In the Yungdrung Bön tradition, the place where the deities and objects of veneration are gathered is called the “Tsok Zhing”, the “Field of Accumulation”.  It is also sometimes translated as the “Field of Merit” or the “Merit Field” because what is being accumulated by paying homage and making offerings to this place is merit, or virtue.  This is the Merit Field according to the Menri Tradition from a drawing done by the great master and scholar HE Yongdzin Tenzin Namdak Rinpoche.

Outline guide for tsok zhing Dzogchen Drakpa Korsum

Diagram highlighting the placement of the Dzogchen Lineage within the Merit Field thangkha.

#1-28 depicts the Lineage of the Three Renowned Cycles of Dzogchen. In Tibetan, the Dzogchen Drakpa Korsum Gyü.

1. The source of the lineage, the White Light Deity, Shenlha Ökar.  He appears in the form of dzok ku, the enlightened Body of the Perfected Qualities and wears the corresponding ornaments.  His compassion is all-pervasive.

2. The Five Victorious Families who have gone beyond bliss, aka The Five Buddha Families.

3. Chimé Tsukphü.  He was the previous existence of the enlightened Lord Tönpa Shenrab Miwoche immediately before descending from heaven to earth.
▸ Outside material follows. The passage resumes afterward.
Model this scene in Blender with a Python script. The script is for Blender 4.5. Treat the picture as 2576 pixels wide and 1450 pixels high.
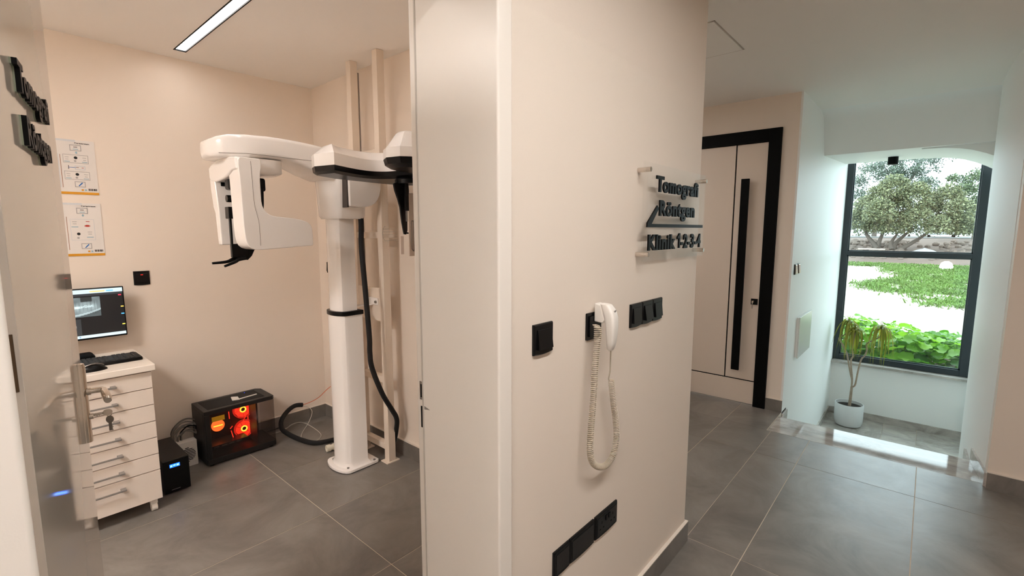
import bpy, bmesh, math, random
from mathutils import Vector, Matrix

# ------------------------------------------------------------------ scene, camera, world, exposure
for _o in list(bpy.data.objects):
    bpy.data.objects.remove(_o, do_unlink=True)
SC = bpy.context.scene
COL = SC.collection
PI = math.pi
random.seed(7)

IMG_W, FPX = 2576.0, 1200.0
PITCH = math.atan(145.0 / FPX)
YAW_X = math.atan(1056.0 / math.hypot(FPX, 145.0))      # angle from optical axis to world +X


def make_camera():
    cam = bpy.data.cameras.new('camera')
    cam.sensor_fit = 'HORIZONTAL'
    cam.sensor_width = 36.0
    cam.lens = 36.0 * FPX / IMG_W
    cam.clip_start = 0.02
    cam.clip_end = 500
    o = bpy.data.objects.new('camera', cam)
    COL.objects.link(o)
    # heading: rotate +X by YAW_X counter-clockwise -> forward direction in plan
    fx, fy = math.cos(YAW_X), math.sin(YAW_X)
    fwd = Vector((fx * math.cos(PITCH), fy * math.cos(PITCH), -math.sin(PITCH)))
    right = Vector((fy, -fx, 0.0))
    up = right.cross(fwd)
    m = Matrix((right, up, -fwd)).transposed().to_4x4()
    m.translation = (0, 0, 1.5)
    o.matrix_world = m
    SC.camera = o


make_camera()
vs = SC.view_settings
vs.view_transform = 'Standard'
vs.look = 'None'
vs.gamma = 1.0
vs.use_curve_mapping = False
vs.exposure = 0.45
SC.cycles.max_bounces = 16
SC.cycles.diffuse_bounces = 10
SC.cycles.transparent_max_bounces = 16

FILL_PANEL = 38.0        # added fill panel, out of view, that brightens the scan room
LED_SIDE = 48.0         # assumed strip, out of view in the side corridor, lights the far door
WORLD_STRENGTH = 4.3
wd = bpy.data.worlds.new('overcast_sky')
SC.world = wd
wd.use_nodes = True
_bg = wd.node_tree.nodes['Background']
_bg.inputs['Color'].default_value = (0.78, 0.92, 1.0, 1)
_bg.inputs['Strength'].default_value = WORLD_STRENGTH

# daylight portal in the stairwell window (guides sampling of the sky only)
_pl = bpy.data.lights.new('window_portal', 'AREA')
_pl.shape = 'RECTANGLE'
_pl.size, _pl.size_y = 2.0, 2.6
_pl.cycles.is_portal = True
_po = bpy.data.objects.new('window_portal', _pl)
_po.location = (7.16, -0.15, 1.25)
_po.rotation_euler = (PI / 2, 0, PI / 2)
COL.objects.link(_po)

LED_ROOM = 11.0         # emission of the room's ceiling strip
LED_HALL = 85.0         # emission of the hall's ceiling strip
WARM = (1.0, 0.94, 0.90)

# ------------------------------------------------------------------ small helpers


def lin(c):
    out = []
    for v in c[:3]:
        v = v / 255.0
        out.append(v / 12.92 if v <= 0.04045 else ((v + 0.055) / 1.055) ** 2.4)
    return tuple(out) + (1.0,)


MATS = {}


def mat(name, rgb, rough=0.5, metal=0.0, spec=0.5, coat=0.0, noise=None, bump=None, emis=None, sss=None):
    """rgb in sRGB 0-255; noise=(scale, amount[, stretch]); bump=(scale, strength)"""
    if name in MATS:
        return MATS[name]
    m = bpy.data.materials.new(name)
    m.use_nodes = True
    nt = m.node_tree
    b = nt.nodes['Principled BSDF']
    b.inputs['Base Color'].default_value = lin(rgb)
    b.inputs['Roughness'].default_value = rough
    b.inputs['Metallic'].default_value = metal
    b.inputs['Specular IOR Level'].default_value = spec
    if coat:
        b.inputs['Coat Weight'].default_value = coat
        b.inputs['Coat Roughness'].default_value = 0.04
    geo = None
    if noise or bump:
        geo = nt.nodes.new('ShaderNodeNewGeometry')
    if noise:
        mp = nt.nodes.new('ShaderNodeMapping')
        nt.links.new(geo.outputs['Position'], mp.inputs['Vector'])
        if len(noise) > 2:
            mp.inputs['Scale'].default_value = noise[2]
        n = nt.nodes.new('ShaderNodeTexNoise')
        n.inputs['Scale'].default_value = noise[0]
        n.inputs['Detail'].default_value = 6
        n.inputs['Roughness'].default_value = 0.62
        nt.links.new(mp.outputs[0], n.inputs['Vector'])
        r = nt.nodes.new('ShaderNodeMapRange')
        r.inputs['From Min'].default_value = 0.25
        r.inputs['From Max'].default_value = 0.75
        r.inputs['To Min'].default_value = 1 - noise[1]
        r.inputs['To Max'].default_value = 1 + noise[1]
        nt.links.new(n.outputs['Fac'], r.inputs['Value'])
        mx = nt.nodes.new('ShaderNodeVectorMath')
        mx.operation = 'SCALE'
        mx.inputs[0].default_value = lin(rgb)[:3]
        nt.links.new(r.outputs[0], mx.inputs['Scale'])
        nt.links.new(mx.outputs[0], b.inputs['Base Color'])
    if bump:
        n2 = nt.nodes.new('ShaderNodeTexNoise')
        n2.inputs['Scale'].default_value = bump[0]
        n2.inputs['Detail'].default_value = 3
        nt.links.new(geo.outputs['Position'], n2.inputs['Vector'])
        bp = nt.nodes.new('ShaderNodeBump')
        bp.inputs['Strength'].default_value = bump[1]
        bp.inputs['Distance'].default_value = 0.003
        nt.links.new(n2.outputs['Fac'], bp.inputs['Height'])
        nt.links.new(bp.outputs[0], b.inputs['Normal'])
    if emis:
        b.inputs['Emission Color'].default_value = lin(emis[0])
        b.inputs['Emission Strength'].default_value = emis[1]
    MATS[name] = m
    return m


def glass(name, tint=(1, 1, 1), refl=1.0, rough=0.0, milk=0.0, milk_rgb=(230, 235, 232), f0=0.04, f90=0.96):
    """thin pane: transparent with a Fresnel reflection, optionally a little milky"""
    if name in MATS:
        return MATS[name]
    m = bpy.data.materials.new(name)
    m.use_nodes = True
    nt = m.node_tree
    for n in list(nt.nodes):
        nt.nodes.remove(n)
    out = nt.nodes.new('ShaderNodeOutputMaterial')
    tr = nt.nodes.new('ShaderNodeBsdfTransparent')
    tr.inputs[0].default_value = (*tint, 1)
    gl = nt.nodes.new('ShaderNodeBsdfGlossy')
    gl.inputs['Roughness'].default_value = rough
    gl.inputs['Color'].default_value = (refl, refl, refl, 1)
    lw = nt.nodes.new('ShaderNodeLayerWeight')      # Schlick term from the facing ratio: alike on both faces of a thin pane
    lw.inputs['Blend'].default_value = 0.5
    pw = nt.nodes.new('ShaderNodeMath'); pw.operation = 'POWER'
    pw.inputs[1].default_value = 5.0
    nt.links.new(lw.outputs['Facing'], pw.inputs[0])
    fr = nt.nodes.new('ShaderNodeMath'); fr.operation = 'MULTIPLY_ADD'
    fr.inputs[1].default_value = f90
    fr.inputs[2].default_value = f0
    nt.links.new(pw.outputs[0], fr.inputs[0])
    mx = nt.nodes.new('ShaderNodeMixShader')
    nt.links.new(fr.outputs[0], mx.inputs[0])
    nt.links.new(gl.outputs[0], mx.inputs[2])
    base = tr.outputs[0]
    if milk:
        df = nt.nodes.new('ShaderNodeBsdfDiffuse')
        df.inputs[0].default_value = lin(milk_rgb)
        m2 = nt.nodes.new('ShaderNodeMixShader')
        m2.inputs[0].default_value = milk
        nt.links.new(tr.outputs[0], m2.inputs[1])
        nt.links.new(df.outputs[0], m2.inputs[2])
        base = m2.outputs[0]
    nt.links.new(base, mx.inputs[1])
    nt.links.new(mx.outputs[0], out.inputs[0])
    MATS[name] = m
    return m


def emit(name, rgb, strength):
    return mat(name, (10, 10, 10), 0.6, emis=(rgb, strength))


def thing(name, label, cat, loc=(0, 0, 0), rotz=0.0, group=None, kind=None):
    o = bpy.data.objects.new(name, None)
    o.empty_display_size = 0.05
    COL.objects.link(o)
    o.location = loc
    o.rotation_euler = (0, 0, rotz)
    tag(o, label, cat, group, kind)
    return o


def tag(o, label=None, cat=None, group=None, kind=None):
    if label:
        o['label'] = label
    if cat:
        o['category'] = cat
    if group:
        o['group'] = group
    if kind:
        o['kind'] = kind
    return o


def ring(poly, z):
    return [(p[0], p[1], z) for p in poly]


def rrect(x0, x1, y0, y1, r, n=4):
    pts = []
    for cx, cy, a0 in ((x1 - r, y1 - r, 0), (x0 + r, y1 - r, 90), (x0 + r, y0 + r, 180), (x1 - r, y0 + r, 270)):
        for i in range(n + 1):
            a = math.radians(a0 + 90.0 * i / n)
            pts.append((cx + r * math.cos(a), cy + r * math.sin(a)))
    return pts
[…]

4. Lhashen Yongsu Dakpa.  He was the shen of the gods who received the teachings from Chimé Tsukphü.

5. Milu Samlek.  He was the shen of the humans who received the teachings from Chime Tsukphü. He was born a prince in the ancient land of Tazik as his father, the king, was about to die.  He was known for his intelligence even as a young man.

#6-10  The Transmission of the Changeless Sages

6. Lushen Yeshé Nyingpo.  He is the shen of the lu, aka nagas, who received the teachings from Chime Tsukphü.

7. Ödzer Pakmé.  He was a master from Tazik.

8. Münpo Künsal

9. Trulshen Nangden

10. Sangwa Düpa.  He was a chief disciple of Chimé Tsukphü. He was born a prince of Tazik.

Translator and great yogi, Lama Tonggyung Tuchen


#11-14 The Transmission of the Scholarly Translators

11. Tonggyung Tüchen

12. Sé Bön Shari Uchen 

13. Chétsa Kharbu

14. Nyachen Lishu Taring.  A king and queen found a beautiful young girl in a forest. They named her Takza Liwer. Some time later, through the performance of ritual, she transformed herself into a man. However, she was still female when she wrote the root text for the Lineage of the Three Renowned Cycles of Dzogchen in the 8th century.  As a male, he became heir to the kingdom and was called Nyachen Lishu Taring.

15. Dé Bön Gyimtsa Machung  

16. Drupchen Chogye

17. Choza Bönmo

18. Zhotön Ngödrup Drakpa. He was an emanation of Lishu Taring and a tertön, or treasure revealer,  who rediscovered hidden texts behind a statue of Vairochana in Lhodrak that were hidden by Lishu Taring during a time of persecution for the Yungdrung Bön.

19. Gyaton Jodé

20. Zhikpo Nangseng

21. Kyotön Ngakpal

22. Yotön Lhunpal

23. Sengé Drukdra

24. Bönzhik Lodé

25. Tokden Yungrin

26. Khetsün Sherdrüp

27. Yonten Sengé

28. The Second Victor and founder of Tashi Menri Monastery, Nyammé Sherap Gyalsten 1356-1415.